Autotune AI works with categorical and numerical features. Whatever key-value pairs attached to the custom object on the Statsig user will be converted into categorical/numerical features based on their data type. Categorical features will generally be one-hot-encoded.

This means that you don't need to build complex training pipelines - whatever features you use for model evaluation will also be used for training.

Outcome Types

Autotune AI has a few different model types under the hood - this means it can be used for both classification use cases (will this user click a button) and for continuous outcomes (how much time will the user spend reading articles).

These models follow the approach described best by the LinUCB family of algorithm - normalizing data and creating a linear model to estimate an outcome, and applying the model uncertainty to score an upper bound.

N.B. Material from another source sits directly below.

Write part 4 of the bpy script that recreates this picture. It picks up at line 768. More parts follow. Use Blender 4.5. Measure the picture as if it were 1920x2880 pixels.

For classification cases, Autotune AI will identify if any outcome occurs within its attribution window. For continuous cases, Autotune AI requires an event name and field name, and will use the numerical value associated with that field on the first observed event after exposure.

Advantages

The major advantage of a contextual bandit is its ability to optimize based on user attributes. This allows you to deeply optimize product and marketing outcomes beyond picking a single "best experiment". Contextual Bandits can also function with very little training data, and are re-trained hourly, meaning you have a functional personalization tool running within hours after launching your bandit.

For example:

  • Increasing Outcomes: If you're offering discount promotions as a user is checking out to increase completion rates, based on the total value of a user's cart, the user's spending history, and the user's country code they might respond differently to a "10% off" coupon vs. a "Free shipping" coupon
  • Avoiding Harm: If you want to show an upsell for referral codes to users, but don't want to burn users who won't share, Autotune AI can help you optimize for showing the unit to users with a high likelihood to copy the referral link and avoid showing the unit to users who will just dismiss it.

Disadvantages

The major disadvantages of a Contextual Bandit as compared to a Multi-armed bandit is the lack of convergence, as well as the potential for over-fitting to training data. We utilize regression formats (ridge, normalized logistic regressions, and others) which deliberately omit predictors with low signal and are turned avoid overfitting.

Additionally, contextual bandit models may not capture complex interactions between features that a more complex model (a well-tuned GBDT or neural network) may be able to exploit. Contextual bandits are a powerful personalization tool, but won't outperform a dedicated ML team.